Glad I read through the thread first before posting; I was going to say the exact same.
 
Played through the main quest, Civil War quest, Thieves' Guild, and Dark Brotherhood.

Went into one cave after that, fought the 40th dragon, and gave the game to a friend in exchange for GTA 4.

Had a shit load more fun with GTA over the course of 100+ hours with GTA than I did with 30+ hours of Skyrim. What a soulless game.
 
I hate to say it, but I think Skyrim might be one of my greatest disappointments this gen. I ADORED Morrowind and was obsessed with Oblivion, having put 500+ hours into both. And I thought Fallout 3 was brilliant. But Skyrim just never grabbed me, despite giving it another try every few months.

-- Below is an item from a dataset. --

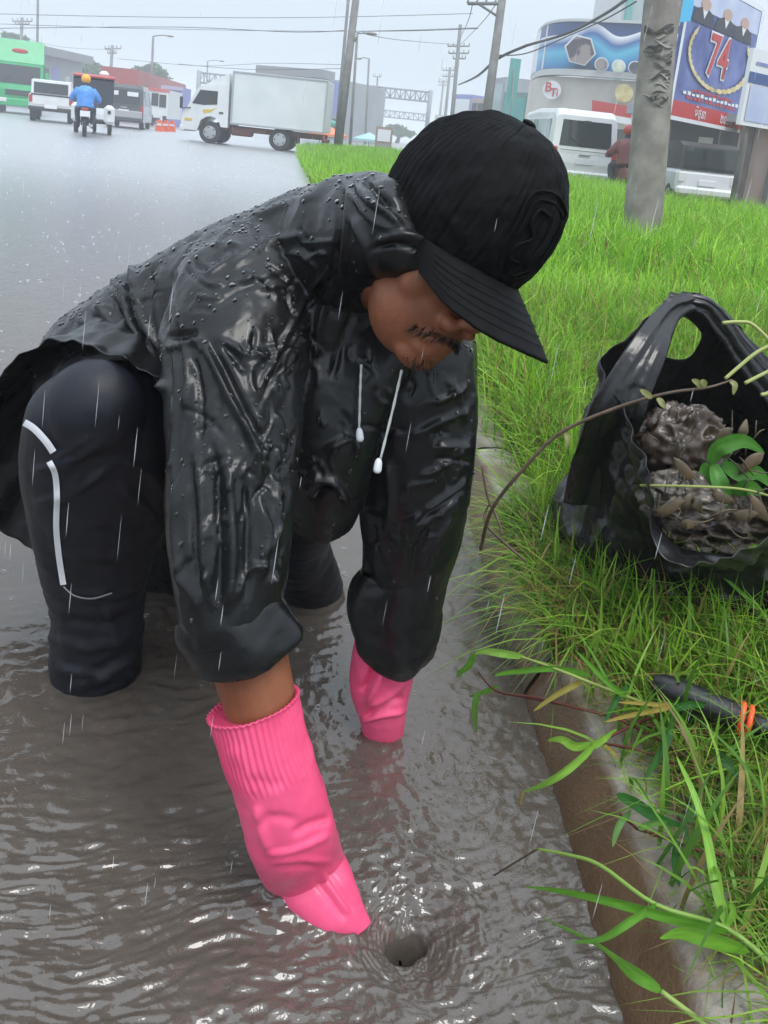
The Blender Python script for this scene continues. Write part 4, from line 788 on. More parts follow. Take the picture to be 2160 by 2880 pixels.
weed('grass_stalk', 'forked green grass blades hanging over the brown kerb face',
     [([(1900, 1990, .13), (1780, 2040, .15), (1668, 2096, .14)], [.0025, .0022, .002], RD)], [([(1672, 2092, .14), (1620, 2098, .14), (1580, 2080, .15), (1540, 2082, .14)], .0095, LG), ([(1670, 2100, .14), (1600, 2160, .13), (1530, 2205, .10), (1470, 2228, .06)], .0085, LG), ([(1665, 2100, .14), (1700, 2075, .15), (1735, 2052, .15)], .008, LG), ([(1700, 2095, .15), (1720, 2110, .14), (1740, 2135, .13)], .003, YL), ([(1472, 2226, .06), (1466, 2245, .03), (1465, 2265, .01)], .003, YL)], pz(1900, 1990, .1))
weed('grass_stalk', 'arched grass stalk reaching over the gap between kerb stones',
     [([(1900, 2010, .13), (1700, 1935, .17), (1560, 1880, .18), (1450, 1842, .17)], [.0026, .0024, .0022, .0018], (.28, .34, .09)), ([(1960, 2060, .12), (1700, 2010, .14), (1520, 1965, .13), (1400, 1945, .10), (1345, 1890, .10)], [.002, .002, .002, .0018, .0012], RD)],
     [([(1480, 1850, .17), (1420, 1838, .18), (1370, 1832, .18), (1335, 1838, .17)], .009, (.20, .38, .06)), ([(1335, 1838, .17), (1318, 1870, .14), (1295, 1890, .12), (1285, 1905, .10)], .008, GR), ([(1345, 1945, .10), (1335, 1990, .07), (1340, 2060, .02)], .008, (.10, .22, .04)), ([(1640, 1915, .17), (1570, 1950, .15), (1500, 2000, .12)], .007, (.30, .26, .06)), ([(1660, 1900, .17), (1560, 1880, .18), (1440, 1890, .16), (1390, 1900, .15)], .007, GR), ([(1760, 1960, .17), (1700, 1910, .19), (1620, 1830, .22)], .006, GR), ([(1400, 1930, .10), (1350, 1950, .08), (1320, 1960, .06)], .005, GR)], pz(1900, 2010, .1))
weed('creeping_weed', 'dark narrow-leaved weed on reddish runners below the tool handle',
     [([(1450, 1955, .11), (1700, 2010, .14), (1850, 2080, .14), (1960, 2150, .13), (2080, 2230, .12)], .0019, RD), ([(1690, 2090, .13), (1800, 2110, .14), (1900, 2150, .13)], .0019, RD), ([(1720, 2010, .14), (1900, 2060, .13), (2160, 2080, .13)], .0018, RD)],
     [([(1895, 1990, .17), (1880, 2060, .17), (1850, 2130, .15), (1808, 2198, .13)], .0105, DK), ([(1890, 1995, .17), (1940, 1980, .18), (2020, 1988, .17)], .009, DK), ([(1888, 1988, .17), (1800, 2005, .17), (1700, 2030, .16)], .006, YL), ([(1885, 1984, .17), (1820, 1978, .18), (1740, 1975, .18)], .005, YL), ([(1765, 1930, .17), (1730, 1970, .16), (1700, 2040, .14)], .008, DK), ([(1990, 2090, .14), (2040, 2140, .15), (2080, 2200, .14)], .010, (.05, .15, .04)), ([(2090, 2060, .15), (2085, 2090, .15), (2070, 2130, .14)], .007, DK)], pz(1960, 2150, .1))
weed('creeping_weed', 'dark arrow-leaved weed trailing down the kerb beside the largest stalk',
     [([(1790, 2330, .12), (1880, 2360, .13), (2000, 2400, .13), (2160, 2410, .12)], .0020, RD), ([(1745, 2290, .14), (1790, 2330, .12)], .0018, RD)],
     [([(1733, 2234, .15), (1790, 2260, .15), (1850, 2300, .15), (1922, 2322, .15)], .0115, (.04, .16, .03)), ([(1775, 2285, .14), (1745, 2310, .14), (1722, 2382, .12)], .008, (.12, .25, .07)), ([(1905, 2365, .14), (1900, 2420, .13), (1910, 2495, .11)], .0095, DK), ([(1955, 2235, .15), (1945, 2280, .15), (1915, 2320, .14)], .0105, DK), ([(1795, 2330, .14), (1850, 2312, .15), (1920, 2325, .14)], .006, (.12, .26, .06)), ([(1935, 2390, .13), (1930, 2350, .14), (1925, 2320, .15)], .005, DK)], pz(1960, 2380, .1))
sw_ = thing('grass_seedhead', 'pale forked grass seed head hanging at the right edge over the bag', 'weed', ad(2170, 950, 1.25))
for P in ([(2190, 985, 1.25), (2120, 915, 1.25), (2080, 905, 1.25), (2032, 908, 1.25)], [(2190, 960, 1.25), (2130, 990, 1.25), (2080, 1030, 1.25), (2040, 1065, 1.25)], [(2190, 1030, 1.25), (2140, 1055, 1.25), (2095, 1078, 1.25)], [(2190, 1080, 1.25), (2160, 1105, 1.25), (2140, 1110, 1.25)]):
    stem([ad(*p) for p in P], .0028, (.42, .46, .16), 'spike', sw_)
weed('grass_stalk', 'bent grass blades at the right edge below the bag',
     [([(2200, 1780, .14), (2165, 1680, .20), (2120, 1535, .28)], .0018, LG)], [([(2165, 1680, .2), (2135, 1560, .27), (2120, 1535, .28), (2060, 1580, .25)], .006, LG), ([(2010, 1690, .17), (1940, 1610, .2), (1900, 1640, .19), (1880, 1660, .18)], .008, (.2, .33, .1)), ([(2020, 1700, .17), (2070, 1620, .21), (2085, 1640, .2)], .007, GR), ([(2160, 1740, .17), (2100, 1680, .2), (2010, 1600, .24)], .006, GR)], pz(2160, 1740, .1))
rg = np.random.default_rng(21)                                            # broad blades among the short grass
bx_, by_ = rg.uniform(1640, 2200, 150), rg.uniform(1620, 2700, 150); ok_ = bx_ > 1560+.36*(by_-1700); pp = np.array([pz(a, b, .1) for a, b in zip(bx_[ok_], by_[ok_])]); n = len(pp)
me = blades('broad_grass', pp[:, 0], pp[:, 1], np.full(n, .09), .10+.12*rg.random(n), .005+.005*rg.random(n), np.abs(rg.normal(.8, .4, n)), gcol(n, .12, (.14, .30, .03), (.06, .16, .02), (.25, .42, .06)), 6)
tag(add('broad_grass', me, m_grass), 'broader grass blades scattered through the near verge', 'grass', kind='stuff')
# ================================================================== traffic and street behind
def P_(name, g, m, parent, smooth=False): return obj(name, g[0], g[1], m, parent, smooth, False)
m_wp = mat('white_paint', (.74, .75, .75), .3, c2=(.66, .67, .67), scale=2, coat=.3); m_glass = mat('dark_glass', (.015, .018, .02), .06, spec=.6)
m_pale = mat('pale_glass', (.32, .40, .40), .08); m_tyre = mat('tyre', (.018, .018, .018), .75); m_rim = mat('steel_rim', (.45, .46, .47), .35, metal=.6)
m_blk = mat('black_trim', (.02, .02, .021), .5); m_red = mat('red_lamp', (.42, .03, .02), .2); m_chas = mat('rusty_red_chassis', (.16, .03, .025), .6, c2=(.09, .03, .025), scale=5)
m_lamp = mat('lamp_glass', (.7, .7, .68), .1); m_plate = mat('number_plate', (.75, .76, .78), .4); m_yel = mat('yellow_decal', (.62, .45, .06), .4)
m_box = mat('box_panel_white', (.70, .73, .72), .38, c2=(.62, .65, .65), scale=1.2)
def wheel(parent, x, y, r, w=.2, face=1):
    wl_ = P_('wheel', join(tube([(x, y-w/2, r), (x, y-w/2+.03, r), (x, y+w/2-.03, r), (x, y+w/2, r)], [r*.93, r, r, r*.93], 24)), m_tyre, parent)
    yy = y+face*(w/2+.005); P_('rim', tube([(x, yy-face*.02, r), (x, yy, r), (x, yy+face*.012, r)], [r*.6, r*.58, r*.3], 18), m_rim, wl_)
    for k in range(5):
        a = k*2*math.pi/5; P_('rim_hole', cyl((x+r*.42*math.cos(a), yy-face*.01, r+r*.42*math.sin(a)), (x+r*.42*math.cos(a), yy+face*.008, r+r*.42*math.sin(a)), r*.09, 8), m_blk, wl_)
def px_loc(x, y, d): p = ad(x, y, d); return (p[0], p[1], 0)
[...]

I'm not sure if it's the horrible gamepad UI (I thought the quickselect in Oblivion/Fallout was just fine), or the bland realistic Norse setting, but I just couldn't get into it. It does look and sound beautiful though.
 
It's unintentional, but it seems that I could only do ~40 hours for each of Oblivion, Fallout 3/NV and Skyrim. Once I get bored of the side stuff, I focus on the main quest and finish the game.
I was able to go a longer time but eventually I switched to the main quests. I don't see this as a problem.

I really think more people should try playing similar. I think it is just the trophy/achievement hunters that cry when they can't earn them without combing through all the fluff to completion.